I have just read  “Battles for the Three Kingdoms, the campaigns for England, Scotland and Ireland 1689 – 92” by John Barratt , published by Sutton publishing.
For an Irish reader, this book is enlightening, because it shows how the famous battles in Ireland, like the siege of Derry (1689),the battle of the Boyne(1690), the sieges of Limerick(1690 and 1691) and the battle of Aughrim (1691) were part of a much wider war, that was waged both at sea between the French and Anglo Dutch navies,  and in Scotland  between Jacobite and Williamite armies .
In fact the last Jacobite stronghold on these islands to fall was in Scotland, at Bass Rock in the Firth of Forth, which did not surrender until June 1694, long after organised resistance had ceased in Ireland. Other parts of the conflict in Scotland were the battles of Dunkeld, of  Killiecrankie,  and of  Cromdale, and  the massacre at Glencoe .
After the war in Ireland ended with the  fall of Limerick in October 1691, a large Irish Jacobite army of 14000 men was assembled in Normandy in 1692, with a view to invading England, and might have done so, if the French Navy was not overwhelmed by the Anglo Dutch fleet in naval battles at Barfleur and la Hogue.
Irish students will know of some of the leading participants on the Jacobite side, like King James himself,  the French General St. Ruth, who fell at Aughrim,  and, of course,  Patrick Sarsfield, the Earl of Lucan.
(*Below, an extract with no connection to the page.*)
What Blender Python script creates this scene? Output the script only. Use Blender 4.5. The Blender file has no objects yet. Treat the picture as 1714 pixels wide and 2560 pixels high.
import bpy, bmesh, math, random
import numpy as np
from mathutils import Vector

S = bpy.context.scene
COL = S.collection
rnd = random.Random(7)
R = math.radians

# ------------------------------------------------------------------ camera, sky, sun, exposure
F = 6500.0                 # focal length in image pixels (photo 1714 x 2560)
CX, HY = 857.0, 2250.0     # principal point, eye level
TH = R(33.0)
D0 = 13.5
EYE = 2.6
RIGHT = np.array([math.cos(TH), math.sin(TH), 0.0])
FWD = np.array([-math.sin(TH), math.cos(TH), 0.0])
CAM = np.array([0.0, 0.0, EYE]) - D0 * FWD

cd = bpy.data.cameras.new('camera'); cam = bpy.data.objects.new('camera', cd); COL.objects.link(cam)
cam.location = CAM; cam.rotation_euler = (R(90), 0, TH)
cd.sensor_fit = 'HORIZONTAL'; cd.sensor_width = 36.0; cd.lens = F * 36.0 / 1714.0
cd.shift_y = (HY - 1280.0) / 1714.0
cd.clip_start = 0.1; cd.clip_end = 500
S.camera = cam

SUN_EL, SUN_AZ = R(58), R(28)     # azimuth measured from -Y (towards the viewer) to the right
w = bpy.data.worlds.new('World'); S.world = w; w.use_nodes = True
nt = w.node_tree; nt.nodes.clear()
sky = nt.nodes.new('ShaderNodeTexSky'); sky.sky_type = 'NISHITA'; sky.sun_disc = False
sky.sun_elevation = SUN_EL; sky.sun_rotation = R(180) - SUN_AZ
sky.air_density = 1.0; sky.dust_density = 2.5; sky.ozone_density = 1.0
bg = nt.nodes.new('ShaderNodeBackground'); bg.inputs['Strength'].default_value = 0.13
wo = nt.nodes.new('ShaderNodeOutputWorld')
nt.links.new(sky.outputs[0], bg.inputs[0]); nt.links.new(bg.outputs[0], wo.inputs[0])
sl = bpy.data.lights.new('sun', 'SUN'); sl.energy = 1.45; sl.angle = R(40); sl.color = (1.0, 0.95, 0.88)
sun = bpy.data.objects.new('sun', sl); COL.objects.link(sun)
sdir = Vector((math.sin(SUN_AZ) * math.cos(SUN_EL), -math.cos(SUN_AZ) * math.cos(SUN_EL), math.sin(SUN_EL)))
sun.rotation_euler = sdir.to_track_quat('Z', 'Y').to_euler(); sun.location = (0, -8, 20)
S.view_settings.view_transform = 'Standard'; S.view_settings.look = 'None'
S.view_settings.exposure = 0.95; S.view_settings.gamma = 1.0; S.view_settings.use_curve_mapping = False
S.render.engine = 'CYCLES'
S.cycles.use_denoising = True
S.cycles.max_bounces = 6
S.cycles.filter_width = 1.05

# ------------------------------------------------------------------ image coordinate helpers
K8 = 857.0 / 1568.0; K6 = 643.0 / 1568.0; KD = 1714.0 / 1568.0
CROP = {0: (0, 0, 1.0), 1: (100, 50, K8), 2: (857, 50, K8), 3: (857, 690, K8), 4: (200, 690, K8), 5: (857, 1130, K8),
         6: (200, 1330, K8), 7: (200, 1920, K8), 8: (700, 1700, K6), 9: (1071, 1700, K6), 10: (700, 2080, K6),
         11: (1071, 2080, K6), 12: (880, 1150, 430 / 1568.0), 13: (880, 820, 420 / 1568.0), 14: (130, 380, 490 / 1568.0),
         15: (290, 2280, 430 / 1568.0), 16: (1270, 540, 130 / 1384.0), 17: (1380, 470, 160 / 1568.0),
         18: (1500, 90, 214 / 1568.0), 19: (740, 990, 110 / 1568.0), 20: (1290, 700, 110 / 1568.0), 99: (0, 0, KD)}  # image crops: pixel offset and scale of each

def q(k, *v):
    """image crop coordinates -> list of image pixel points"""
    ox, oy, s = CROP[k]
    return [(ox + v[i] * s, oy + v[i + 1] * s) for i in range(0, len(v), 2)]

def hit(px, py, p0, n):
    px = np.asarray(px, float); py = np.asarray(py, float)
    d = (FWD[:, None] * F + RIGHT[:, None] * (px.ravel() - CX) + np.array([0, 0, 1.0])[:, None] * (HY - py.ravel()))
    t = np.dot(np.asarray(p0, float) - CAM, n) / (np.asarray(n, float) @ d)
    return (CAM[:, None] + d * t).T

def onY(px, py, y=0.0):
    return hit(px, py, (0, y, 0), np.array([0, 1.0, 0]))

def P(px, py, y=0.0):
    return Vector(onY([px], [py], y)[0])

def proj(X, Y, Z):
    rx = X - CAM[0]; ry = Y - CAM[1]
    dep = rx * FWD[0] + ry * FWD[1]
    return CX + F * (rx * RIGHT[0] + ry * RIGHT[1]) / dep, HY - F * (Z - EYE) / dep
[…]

But they will know little of other Jacobite leaders, who are brought to life in this book, like

 +  the MacCarthy Mor, who unsuccessfully defended Carrickfergus, + Richard Hamilton, who almost persuaded the defenders of Derry to surrender,  +  the Latvian, Von Rosen, who took a harder  and ultimately less successful line with the defenders of Derry, + Justin McCarthy,who lost the battle of Newtownbutler in 1689, + Balldearg O Donnell, who led an irregular force in North Connacht to the end of the war +  Roger McElligott, who  unwisely tried to hold Cork in 1690 against Marlborough, when he would have been better able to resist in Kinsale +  Colonel Bourke, who resolutely defended the fort at Ballymore, Co Westmeath in 1691 and  + King James’ own natural son , James FitzJames , the Duke of Berwick, who, like Sarsfield , went on to have a military  career in the French  army.

While the military judgement of King James does not come very well out of this book, it is fair to point out that his French military advisors did not even want him to fight at the Boyne at all, but to burn Dublin and retreat across the Shannon.

James felt, probably rightly, that his army would have disintegrated if he did not make a stand, although outnumbered and trying to hold a poor position.

Similar considerations arose a year later at Aughrim.  Sarsfield did not want St Ruth to stand and fight there, and favoured concentrating on the defence of Limerick and Galway instead, and thereby keeping the army intact. But St Ruth was worried about the effect on morale of taking such a course.

The author concludes that, at the battle of Aughrim,” the fighting qualities of the Irish troops had come within a measurable distance of pulling off a surprise victory”.
Political attitudes of the time were very different to the interpretations placed on them by subsequent nationalist historians.

The author says Irish Jacobites were fitted out in red uniforms, to emphasise that they were the legitimate army of the United Kingdom, fighting for the legitimate King, against the usurper Willliam of Orange.

When, in 1692, the French tried to get Irish soldiers in France to wear the French grey uniforms, the mutinied “until at length they were given red coats like those they had worn throughout their careers in Ireland”, the author writes.